L’invito rivolto da Matteo Salvini ai “suoi”, con il quale chiede di votare a favore della autorizzazione a procedere, non mi piace. Lo comprendo, e ne colgo l’intenzione provocatoria e per altro verso la logica ispirata alla realpolitik (Salvini, come chiunque altro, sa fare di conto...), ma non posso condividere.
In primo luogo, non tutto si riduce a propaganda e non tutto è un gioco. Sebbene io stesso abbia, in più occasioni, presentato richiesta di giudizio immediato allo scopo di saltare l’udienza preliminare (e, quindi, non sia alieno dal cogliere la natura strategica della scelta), in questo caso mi comporterei diversamente, vista la differenza delle circostanze. Qui, infatti, non si decide sulla sussistenza di elementi per andare al giudizio del Tribunale, ma della ricorrenza delle condizioni legittimanti l’autorizzazione a procedere. Condizioni alla cui verifica, anche ad ammettere l’esito scontato del voto, mai rinuncerei, anche in vista delle successive difese.
Il merito, oggi, è lontano mille miglia, ma nulla vieta (anzi: io lo esigerei) che quelle condizioni siano messe in relazione al delitto in addebito, per saggiare - su un piano diverso - la resistenza dell’Accusa ad una preliminare ricognizione sulla qualificazione giuridica dei fatti.

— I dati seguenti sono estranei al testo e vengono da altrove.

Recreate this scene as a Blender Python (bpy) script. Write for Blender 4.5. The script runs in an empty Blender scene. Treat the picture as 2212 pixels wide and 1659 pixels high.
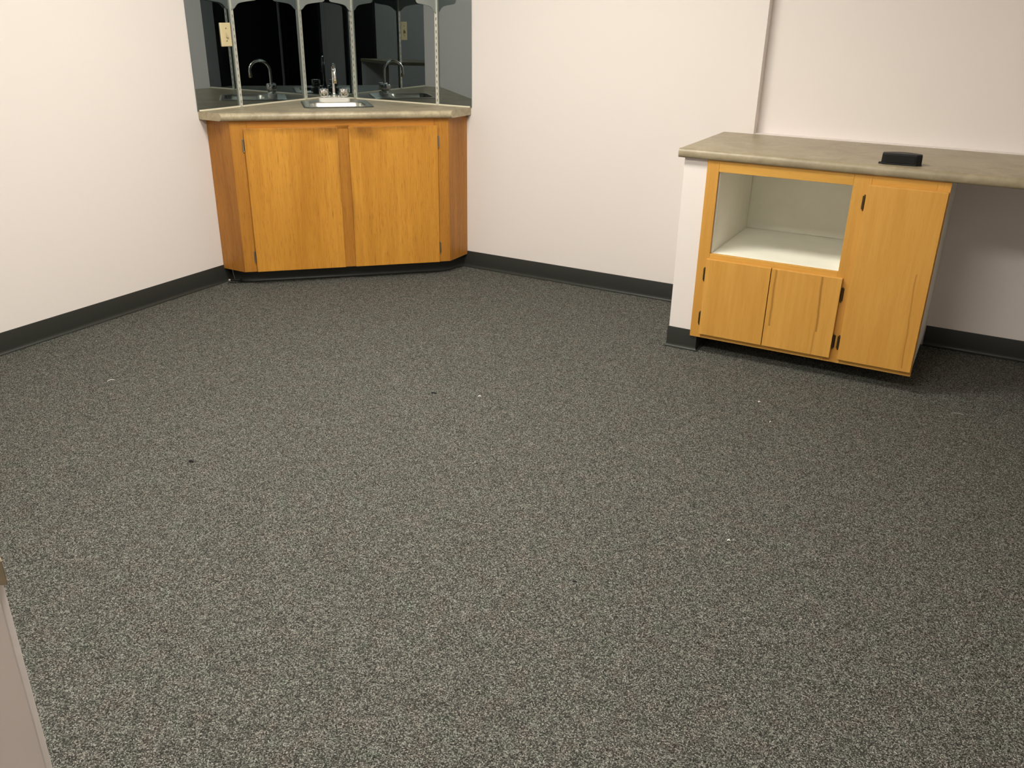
import bpy, bmesh, math, random
from mathutils import Vector, Matrix
random.seed(7)
S = bpy.context.scene
COL = S.collection
PI = math.pi

# ------------------------------------------------------------------ camera
YAW, PITCH, ROLL = 2.07072, -0.41174, 0.01724
CAM = Vector((3.62458, -4.25805, 1.41853))
fw = Vector((math.cos(PITCH)*math.cos(YAW), math.cos(PITCH)*math.sin(YAW), math.sin(PITCH)))
rt = fw.cross(Vector((0, 0, 1))).normalized()
up = rt.cross(fw)
r2 = math.cos(ROLL)*rt + math.sin(ROLL)*up
u2 = -math.sin(ROLL)*rt + math.cos(ROLL)*up
cd = bpy.data.cameras.new('camera')
cam = bpy.data.objects.new('camera', cd)
COL.objects.link(cam)
cam.matrix_world = Matrix(((r2.x, u2.x, -fw.x, CAM.x), (r2.y, u2.y, -fw.y, CAM.y), (r2.z, u2.z, -fw.z, CAM.z), (0, 0, 0, 1)))
cd.sensor_fit = 'HORIZONTAL'
cd.sensor_width = 36.0
cd.lens = 1852.74/2212*36.0
cd.clip_start = 0.02
S.camera = cam

# ------------------------------------------------------------------ world, exposure
W = bpy.data.worlds.new('world')
S.world = W
W.use_nodes = True
W.node_tree.nodes['Background'].inputs[0].default_value = (1, 0.95, 0.9, 1)
W.node_tree.nodes['Background'].inputs[1].default_value = 0.0
S.view_settings.view_transform = 'Standard'
S.view_settings.look = 'None'
S.view_settings.gamma = 1
S.view_settings.use_curve_mapping = False
S.view_settings.exposure = 0.0
LAMP_COLOR = (1.0, 0.97, 0.88)
LAMPS = [(1.8, -1.75, 0.0, 34.0), (2.6, -3.5, 0.0, 37.0)]    # x, y, turn, strength of the ceiling troffers

# ------------------------------------------------------------------ dimensions (metres)
CEIL = 2.52
HS = 0.914            # sink counter top
H2 = 0.8923           # wall counter top
JOG, REC = 2.587, 0.062
ROOM_X, ROOM_Y = 5.0, -5.0

# ------------------------------------------------------------------ material helpers
def new_mat(name):
    m = bpy.data.materials.new(name)
    m.use_nodes = True
    nt = m.node_tree
    return m, nt, nt.nodes['Principled BSDF']

def nd(nt, kind, **kw):
    n = nt.nodes.new(kind)
    for k, v in kw.items():
        if k in n.inputs:
            n.inputs[k].default_value = v
        else:
            setattr(n, k, v)
    return n

def ramp(nt, stops, interp='LINEAR'):
    r = nt.nodes.new('ShaderNodeValToRGB')
    e = r.color_ramp.elements
    r.color_ramp.interpolation = interp
    while len(e) < len(stops):
        e.new(0.5)
    for i, (p, c) in enumerate(stops):
        e[i].position = p
        e[i].color = (*c, 1) if len(c) == 3 else c
    return r

def math_node(nt, op, a, b=None, c=None):
    n = nt.nodes.new('ShaderNodeMath')
    n.operation = op
    for i, v in enumerate((a, b, c)):
        if v is None:
            continue
        if hasattr(v, 'links') or hasattr(v, 'is_linked'):
            nt.links.new(v, n.inputs[i])
        else:
            n.inputs[i].default_value = v
    return n.outputs[0]

def mix_col(nt, fac, a, b, mode='MIX'):
    n = nt.nodes.new('ShaderNodeMix')
    n.data_type = 'RGBA'
    n.blend_type = mode
    for s, v in ((n.inputs['Factor'], fac), (n.inputs[6], a), (n.inputs[7], b)):
        if hasattr(v, 'is_linked'):
            nt.links.new(v, s)
        elif isinstance(v, (int, float)):
            s.default_value = v
        else:
            s.default_value = (*v, 1)
    return n.outputs[2]

def plain(name, col, rough=0.5, metal=0.0, spec=0.5, bump=0.0, bscale=300, var=0.0):
    m, nt, b = new_mat(name)
    b.inputs['Base Color'].default_value = (*col, 1)
    b.inputs['Roughness'].default_value = rough
    b.inputs['Metallic'].default_value = metal
    b.inputs['Specular IOR Level'].default_value = spec
    tc = nd(nt, 'ShaderNodeTexCoord')
    if var:
        n = nd(nt, 'ShaderNodeTexNoise', Scale=9.0, Detail=5.0)
        nt.links.new(tc.outputs['Object'], n.inputs['Vector'])
        r = ramp(nt, [(0.25, tuple(c*(1-var) for c in col)), (0.75, tuple(min(1, c*(1+var)) for c in col))])
        nt.links.new(n.outputs['Fac'], r.inputs[0])
        nt.links.new(r.outputs[0], b.inputs['Base Color'])
    if bump:
        n = nd(nt, 'ShaderNodeTexNoise', Scale=float(bscale), Detail=3.0)
        nt.links.new(tc.outputs['Object'], n.inputs['Vector'])
        bp = nd(nt, 'ShaderNodeBump', Strength=bump, Distance=0.001)
        nt.links.new(n.outputs['Fac'], bp.inputs['Height'])
        nt.links.new(bp.outputs[0], b.inputs['Normal'])
    return m

def wood(name, light, dark, pore, horizontal=False, streaks=(), seed=0.0, pore_amt=0.55, contrast=1.0, grime=None):
    """Oak veneer: broad bands, cathedral figure and short dark pores running with the grain."""
    m, nt, b = new_mat(name)
    tc = nd(nt, 'ShaderNodeTexCoord')
    def mapped(sx, sz):
        mp = nd(nt, 'ShaderNodeMapping')
        mp.inputs['Location'].default_value = (seed, seed*0.7, seed*1.3)
        mp.inputs['Scale'].default_value = (sz, sx, sx) if horizontal else (sx, sx, sz)
        nt.links.new(tc.outputs['Object'], mp.inputs['Vector'])
        return mp.outputs[0]
    n1 = nd(nt, 'ShaderNodeTexNoise', Scale=1.0, Detail=4.0, Roughness=0.55, Distortion=0.4)
    nt.links.new(mapped(9.0, 0.9), n1.inputs['Vector'])
    n2 = nd(nt, 'ShaderNodeTexNoise', Scale=1.0, Detail=3.0, Roughness=0.6)
    nt.links.new(mapped(60.0, 3.0), n2.inputs['Vector'])
    n3 = nd(nt, 'ShaderNodeTexNoise', Scale=1.0, Detail=2.0, Roughness=0.7)
    nt.links.new(mapped(330.0, 14.0), n3.inputs['Vector'])
    f = math_node(nt, 'ADD', math_node(nt, 'MULTIPLY', n1.outputs['Fac'], 0.6), math_node(nt, 'MULTIPLY', n2.outputs['Fac'], 0.4))
    c = 0.16/contrast
    r = ramp(nt, [(0.5-c, dark), (0.5+c, light)])
    nt.links.new(f, r.inputs[0])
    pr = ramp(nt, [(0.56, (0, 0, 0)), (0.70, (1, 1, 1))])
    nt.links.new(n3.outputs['Fac'], pr.inputs[0])
    pf = math_node(nt, 'MULTIPLY', pr.outputs[0], pore_amt)
    col = mix_col(nt, pf, r.outputs[0], pore)
    if streaks:
        sx = nd(nt, 'ShaderNodeSeparateXYZ')
        nt.links.new(tc.outputs['Object'], sx.inputs[0])
        wn = nd(nt, 'ShaderNodeTexNoise', Scale=1.0, Detail=4.0)
        nt.links.new(mapped(3.0, 9.0), wn.inputs['Vector'])
        wob = math_node(nt, 'MULTIPLY', math_node(nt, 'SUBTRACT', wn.outputs['Fac'], 0.5), 0.016)
        for (x0, slope, z0, z1, w, amt) in streaks:
            xx = math_node(nt, 'ADD', math_node(nt, 'MULTIPLY', sx.outputs[2], slope), x0)
            d = math_node(nt, 'ABSOLUTE', math_node(nt, 'SUBTRACT', math_node(nt, 'ADD', sx.outputs[0], wob), xx))
            k = nd(nt, 'ShaderNodeMapRange')
            k.inputs['From Min'].default_value = 0.0
            k.inputs['From Max'].default_value = w
            k.inputs['To Min'].default_value = amt
            k.inputs['To Max'].default_value = 0.0
            nt.links.new(d, k.inputs['Value'])
            inz = math_node(nt, 'MULTIPLY', math_node(nt, 'GREATER_THAN', sx.outputs[2], z0), math_node(nt, 'LESS_THAN', sx.outputs[2], z1))
            col = mix_col(nt, math_node(nt, 'MULTIPLY', k.outputs[0], inz), col, (0.25, 0.105, 0.014))
    if grime:
        # greasy handling smudges: blotches of dirt around (x, z) centres
        gs = nd(nt, 'ShaderNodeSeparateXYZ')
        nt.links.new(tc.outputs['Object'], gs.inputs[0])
        gn = nd(nt, 'ShaderNodeTexNoise', Scale=1.0, Detail=5.0, Roughness=0.7)
        nt.links.new(mapped(55.0, 16.0), gn.inputs['Vector'])
        for (gx, gz, rx, rz, amt) in grime:
            dx = math_node(nt, 'DIVIDE', math_node(nt, 'SUBTRACT', gs.outputs[0], gx), rx)
            dz = math_node(nt, 'DIVIDE', math_node(nt, 'SUBTRACT', gs.outputs[2], gz), rz)
            rr2 = math_node(nt, 'ADD', math_node(nt, 'MULTIPLY', dx, dx), math_node(nt, 'MULTIPLY', dz, dz))
            k = math_node(nt, 'SUBTRACT', 1.0, math_node(nt, 'SQRT', rr2))
            k = math_node(nt, 'MULTIPLY', math_node(nt, 'MAXIMUM', k, 0.0), math_node(nt, 'MULTIPLY', gn.outputs['Fac'], 2.0*amt))
            k = math_node(nt, 'MINIMUM', k, 0.8)
            col = mix_col(nt, k, col, (0.20, 0.075, 0.012))
    nt.links.new(col, b.inputs['Base Color'])
    b.inputs['Roughness'].default_value = 0.42
    b.inputs['Specular IOR Level'].default_value = 0.35
    bp = nd(nt, 'ShaderNodeBump', Strength=0.15, Distance=0.0006)
    nt.links.new(n3.outputs['Fac'], bp.inputs['Height'])
    nt.links.new(bp.outputs[0], b.inputs['Normal'])
    return m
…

Infine, il giudizio del Senato è politico e, qui, si tratta di condotte alle quali la riduzione ad un fatto codicistico male si attaglia, o non si attaglia del tutto.
D’altra parte, tutti - i pro e i contro Salvini - si limitano a fare valutazioni politiche, o, meglio, elettorali. Ma gli avversari di Salvini, al solito, sono un po’ peggio, perché, more solito, vogliono raggiungere lo scopo politico per via giudiziaria, non potendolo fare con la matita copiativa.
Sono sempre gli stessi; non cambiano mai. Garantisti ad intermittenza. Vendicativi.
In una parola: ignobili. Matteo, ascolta un cretino: difenditi.